Athletic director to leave CC

0 Comments | Gazette, The (Colorado Springs), Mar 15, 2007 | by KATE CRANDALL THE GAZETTE

After three years as Colorado College athletic director, Julie Soriero will become athletic director at Massachusetts Institute of Technology, effective July 1, the schools announced Wednesday.

Citing a desire to return to her East Coast roots and for a new challenge, Soriero expressed mixed emotions.

"I'm a little overwhelmed right now," said the Pennsylvania native. "You give up what is known for what is unknown and that's a little frightening at times."

First contacted in October by a search firm, Soriero said she was not initially interested but began to contemplate the offer after a visit.

"What attracts me to MIT as an institution is its commitment to excellence," she said.

Terms of Soriero's five-year contract with MIT were not disclosed.

Colorado College president Dick Celeste said CC will conduct a national search for a replacement with a target hiring date of July 1.

"I'm sad for us but it's great for her," Celeste said. "It'd be nice if she could be in two places at once or if we could clone her."

While serving as interim athletic director in January 2004, Soriero fought an NCAA motion that would have jeopardized CC's two Division I sports -- women's soccer and men's ice hockey.

The campaign succeeded, and the NCAA voted to support an amendment allowing CC and the other seven schools that have Division I and III programs to continue offering scholarships to Division I athletes.

"It was trial by fire in that we had to work with other schools on a national strategy to save Division I scholarships for us and the other schools," Soriero said.

In April 2006, Soriero helped CC's Division I women's soccer team join Conference USA as an affiliate member. Also, nine of CC's 12 Division III sports gained admission into the Southern Collegiate Athletic Conference, shifting from CC's long-standing status as an independent.

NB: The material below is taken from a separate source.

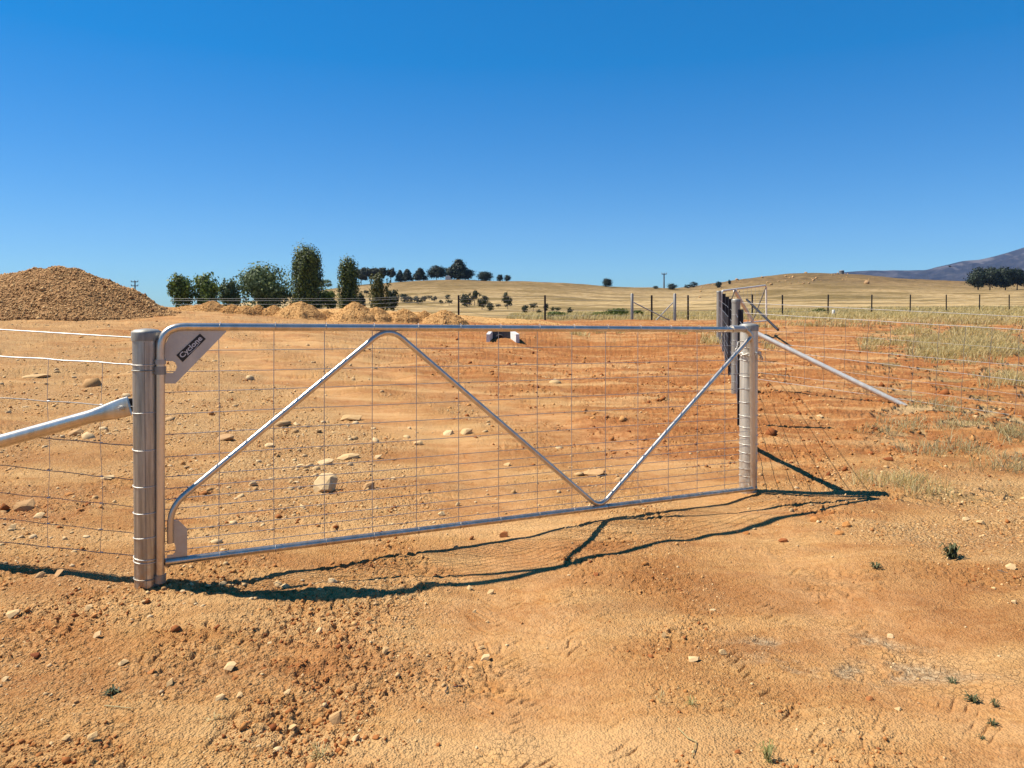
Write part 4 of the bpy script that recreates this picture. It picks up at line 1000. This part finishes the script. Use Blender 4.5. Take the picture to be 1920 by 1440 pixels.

"Julie was great during the whole process," CC women's soccer coach Geoff Bennett said. "She was very supportive and understood how important it was to get affiliated with a conference. It gives us a national identity and she was behind it 100 percent... She's a big reason that we have gotten back to the point that we are."

Cross country, track and field, swimming and diving and tennis joined the SCAC for the 2006-07 school year.

Men's and women's basketball, football, men's soccer, softball and volleyball will join for the 2007-08 school year.

Tigers cross country and track and field coach Ted Castaneda lauded Soriero's initiative, which has helped his athletes become more competitive nationally.

Conference alignment "was long needed here," Castaneda said. "It was 15 years in the making, but she got it done."

Soriero, who served as interim athletic director twice, also served as CC's women's basketball coach from 1999-2001. She had previously coached basketball at Penn, Philadelphia University and Haverford College.

According to a 2004 study funded by the Women's Sports Foundation, only 187 women serve as athletic directors in about 1,000 Divisions I, II and III schools.

At Division III MIT, Soriero will join a network of women in leadership positions. Soriero will work under president Susan Hockfield and with Candace Royer, who was the previous athletic director and will raise funds for the athletic department as senior associate dean of student life.